EXCLUSIVO – Despejo pela metade, idosas sob risco em Belém: decisões polêmicas

Decisões conflitantes entre juíza e desembargador do TJ expõem a frieza burocrática do Judiciário diante da vulnerabilidade de duas mulheres doentes e cadeirantes.

A juíza Lailce Marron, da 9ª Vara Cível e Empresarial de Belém, enviou informações ao Tribunal de Justiça do Pará em resposta ao desembargador Leonardo de Noronha Tavares, relator do agravo de instrumento que envolve o despejo de duas idosas Sandra e Doralice Ferreira, mãe e filha, ambas doentes e cadeirantes, residentes na Travessa 14 de Março, no bairro de Nazaré.

Em sua manifestação, a magistrada destacou que a medida de despejo realizada no dia 8 de setembro não atingiu a casa onde vivem as idosas, mas apenas o imenso terreno vizinho, classificado como imóvel não residencial.

Na decisão em que suspendeu o despejo, o desembargador Leonardo Tavares deu 48 horas para que a juíza prestasse informações. Mas parte do despejo foi cumprido. Essa contradição precisa ser esclarecida. A suspensão envolvia toda a área, incluindo a residência das idosas?

Segundo a juíza, o cumprimento da ordem judicial foi limitado “ao imóvel de natureza não residencial, permanecendo suspenso quanto ao bem de natureza residencial, até ulterior deliberação”.

Lailce Marron explicou ainda que solicitou prazo de 15 dias para a realização de estudo social sobre as condições de saúde, financeiras e de acolhimento das idosas, antes de qualquer medida envolvendo a residência onde elas vivem.

“Assim, até o presente momento, foi dado cumprimento parcial à ordem judicial de desocupação, limitada ao imóvel não residencial, encontrando-se pendente de efetivação a medida em relação ao bem residencial objeto da controvérsia”, escreveu a juíza.

Disputa judicial e humanidade

O caso das duas idosas, ambas doentes e cadeirantes, ameaçadas de despejo em Belém, revela não apenas uma disputa jurídica sobre posse de imóveis, mas também uma falha grave na sensibilidade do Judiciário diante da vulnerabilidade humana.

Na manifestação enviada ao desembargador Leonardo de Noronha Tavares, a juíza Lailce Marron fez questão de esclarecer que a execução realizada no dia 8 de setembro não atingiu a casa das idosas, mas apenas um terreno vizinho, classificado como imóvel não residencial. Mais do que isso: ela informou que pediu 15 dias para a realização de um estudo social antes de qualquer medida que afete diretamente a moradia das mulheres.

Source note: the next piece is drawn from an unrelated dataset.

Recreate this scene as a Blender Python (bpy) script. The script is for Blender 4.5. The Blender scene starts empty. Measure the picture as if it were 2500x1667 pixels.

O ponto central, entretanto, é que essa providência — básica em casos que envolvem pessoas idosas, doentes e em situação de risco social — havia sido dispensada pelo próprio desembargador Tavares, que considerou o estudo social “inútil” e restabeleceu de imediato os efeitos da ordem de despejo. Na prática, uma decisão superior acabou por esvaziar a possibilidade de avaliar minimamente os impactos humanos da remoção forçada.

Visões judiciais

Essa postura revela um paradoxo preocupante: enquanto a legislação e a Constituição asseguram proteção especial às pessoas idosas e às pessoas com deficiência, uma decisão judicial que deveria ser garantidora de direitos tratou a situação apenas sob o prisma da propriedade formal, ignorando o sofrimento humano que um despejo pode causar.

Não se trata apenas de um embate entre juíza e desembargador. Trata-se de um embate entre visões de justiça: de um lado, a que busca equilibrar o cumprimento da lei com a dignidade humana, preservando a saúde e a vida das idosas até que se esclareça sua real condição; de outro, uma aplicação fria e burocrática, que reduz pessoas frágeis a obstáculos processuais.

O risco, se não houver uma correção de rota, é transformar o Judiciário em agente de desproteção social, legitimando a violência institucional contra quem deveria ser amparado. O caso das idosas da Travessa 14 de Março já expõe esse dilema: quem julga está disposto a enxergar apenas papéis e escrituras ou também rostos, histórias e fragilidades?

A resposta a essa pergunta dirá muito sobre a capacidade da Justiça de ser não apenas legal, mas justa.